----- SOURCE DATA -----

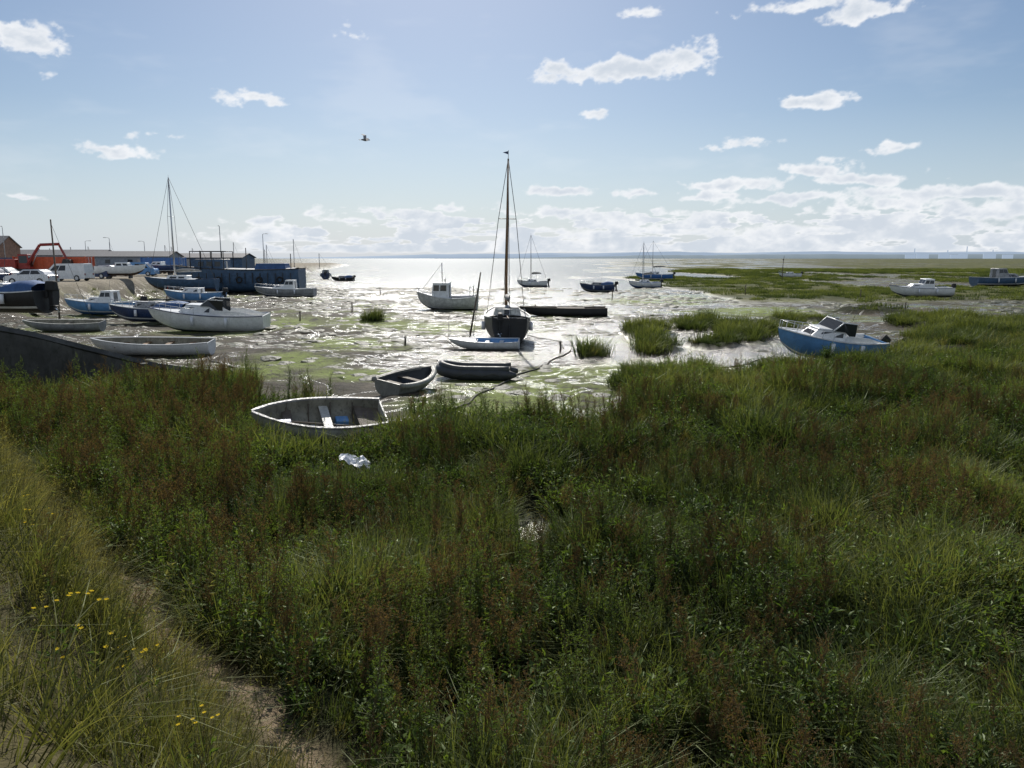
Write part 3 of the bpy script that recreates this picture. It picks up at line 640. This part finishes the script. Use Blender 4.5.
nt.links.new(math_(nt,'SUBTRACT',1.0,math_(nt,'MULTIPLY',wm,.48)),bp.inputs['Strength'])
nt.links.new(b.outputs[0],o.inputs[0]); me.materials.append(m)
m,nt,o=newmat('estuary_water'); tc=N(nt,'ShaderNodeTexCoord'); mp=N(nt,'ShaderNodeMapping'); mp.inputs['Scale'].default_value=(.35,1,1); nt.links.new(tc.outputs['Object'],mp.inputs[0])
n1=noise(nt,mp.outputs[0],2.2,3,.6); n3=noise(nt,tc.outputs['Object'],.05,2)
b=N(nt,'ShaderNodeBsdfPrincipled'); b.inputs['Base Color'].default_value=(.04,.038,.03,1); b.inputs['IOR'].default_value=1.33
nt.links.new(mrange(nt,n3.outputs[0],.4,.65,.10,.24),b.inputs['Roughness'])
bp=N(nt,'ShaderNodeBump'); bp.inputs['Distance'].default_value=.12; bp.inputs['Strength'].default_value=.6
nt.links.new(n1.outputs[0],bp.inputs['Height']); nt.links.new(bp.outputs[0],b.inputs['Normal']); nt.links.new(b.outputs[0],o.inputs[0])
part('estuary_water',[(-60,24,-.09),(60,24,-.09),(9500,9000,-.09),(-9500,9000,-.09)],[(0,1,2,3)],m)
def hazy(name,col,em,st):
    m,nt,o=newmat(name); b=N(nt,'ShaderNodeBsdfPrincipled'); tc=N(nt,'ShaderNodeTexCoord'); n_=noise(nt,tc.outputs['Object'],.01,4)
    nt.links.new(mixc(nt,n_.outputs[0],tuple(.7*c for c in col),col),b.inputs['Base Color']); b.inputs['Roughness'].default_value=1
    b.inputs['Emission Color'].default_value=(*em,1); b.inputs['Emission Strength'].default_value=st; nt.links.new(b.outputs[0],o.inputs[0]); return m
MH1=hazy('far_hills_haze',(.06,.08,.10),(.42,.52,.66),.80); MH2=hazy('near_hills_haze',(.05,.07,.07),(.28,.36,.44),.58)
def ridge(name,d,x0,x1,hf,mat):
    n=300;V=[];Fc=[]
    for i in range(n+1):
        x=x0+(x1-x0)*i/n; h=hf(i/n,x)
        V+= [(x,d,-5),(x,d+60,max(h,.5)),(x,d+900,max(h*1.05,.5))]
    for i in range(n):
        a=i*3; Fc+=[(a,a+3,a+4,a+1),(a+1,a+4,a+5,a+2)]
    part(name,V,Fc,mat,smooth=True)
fb=lambda a,s:float(fbm(np.array(a),np.array(.3),s))
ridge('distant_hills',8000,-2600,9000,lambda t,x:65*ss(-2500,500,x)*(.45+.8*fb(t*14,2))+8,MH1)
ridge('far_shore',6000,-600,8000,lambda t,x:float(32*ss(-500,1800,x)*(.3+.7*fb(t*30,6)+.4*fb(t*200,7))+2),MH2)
e=empty('distant_refinery',(0,5800,0))
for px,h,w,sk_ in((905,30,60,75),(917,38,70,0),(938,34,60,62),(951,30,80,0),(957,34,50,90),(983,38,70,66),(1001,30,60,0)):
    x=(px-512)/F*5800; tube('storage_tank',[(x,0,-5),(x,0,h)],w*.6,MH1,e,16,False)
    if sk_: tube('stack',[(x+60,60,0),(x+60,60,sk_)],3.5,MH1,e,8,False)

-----

» **TASK**
Copy each line above precisely, dropping the pictures.

» **WRITTEN RESPONSE**
Write part 3 of the bpy script that recreates this picture. It picks up at line 640. This part finishes the script. Use Blender 4.5.
nt.links.new(math_(nt,'SUBTRACT',1.0,math_(nt,'MULTIPLY',wm,.48)),bp.inputs['Strength'])
nt.links.new(b.outputs[0],o.inputs[0]); me.materials.append(m)
m,nt,o=newmat('estuary_water'); tc=N(nt,'ShaderNodeTexCoord'); mp=N(nt,'ShaderNodeMapping'); mp.inputs['Scale'].default_value=(.35,1,1); nt.links.new(tc.outputs['Object'],mp.inputs[0])
n1=noise(nt,mp.outputs[0],2.2,3,.6); n3=noise(nt,tc.outputs['Object'],.05,2)
b=N(nt,'ShaderNodeBsdfPrincipled'); b.inputs['Base Color'].default_value=(.04,.038,.03,1); b.inputs['IOR'].default_value=1.33
nt.links.new(mrange(nt,n3.outputs[0],.4,.65,.10,.24),b.inputs['Roughness'])
bp=N(nt,'ShaderNodeBump'); bp.inputs['Distance'].default_value=.12; bp.inputs['Strength'].default_value=.6
nt.links.new(n1.outputs[0],bp.inputs['Height']); nt.links.new(bp.outputs[0],b.inputs['Normal']); nt.links.new(b.outputs[0],o.inputs[0])
part('estuary_water',[(-60,24,-.09),(60,24,-.09),(9500,9000,-.09),(-9500,9000,-.09)],[(0,1,2,3)],m)
def hazy(name,col,em,st):
    m,nt,o=newmat(name); b=N(nt,'ShaderNodeBsdfPrincipled'); tc=N(nt,'ShaderNodeTexCoord'); n_=noise(nt,tc.outputs['Object'],.01,4)
    nt.links.new(mixc(nt,n_.outputs[0],tuple(.7*c for c in col),col),b.inputs['Base Color']); b.inputs['Roughness'].default_value=1
    b.inputs['Emission Color'].default_value=(*em,1); b.inputs['Emission Strength'].default_value=st; nt.links.new(b.outputs[0],o.inputs[0]); return m
MH1=hazy('far_hills_haze',(.06,.08,.10),(.42,.52,.66),.80); MH2=hazy('near_hills_haze',(.05,.07,.07),(.28,.36,.44),.58)
def ridge(name,d,x0,x1,hf,mat):
    n=300;V=[];Fc=[]
    for i in range(n+1):
        x=x0+(x1-x0)*i/n; h=hf(i/n,x)
        V+= [(x,d,-5),(x,d+60,max(h,.5)),(x,d+900,max(h*1.05,.5))]
    for i in range(n):
        a=i*3; Fc+=[(a,a+3,a+4,a+1),(a+1,a+4,a+5,a+2)]
    part(name,V,Fc,mat,smooth=True)
fb=lambda a,s:float(fbm(np.array(a),np.array(.3),s))
ridge('distant_hills',8000,-2600,9000,lambda t,x:65*ss(-2500,500,x)*(.45+.8*fb(t*14,2))+8,MH1)
ridge('far_shore',6000,-600,8000,lambda t,x:float(32*ss(-500,1800,x)*(.3+.7*fb(t*30,6)+.4*fb(t*200,7))+2),MH2)
e=empty('distant_refinery',(0,5800,0))
for px,h,w,sk_ in((905,30,60,75),(917,38,70,0),(938,34,60,62),(951,30,80,0),(957,34,50,90),(983,38,70,66),(1001,30,60,0)):
    x=(px-512)/F*5800; tube('storage_tank',[(x,0,-5),(x,0,h)],w*.6,MH1,e,16,False)
    if sk_: tube('stack',[(x+60,60,0),(x+60,60,sk_)],3.5,MH1,e,8,False)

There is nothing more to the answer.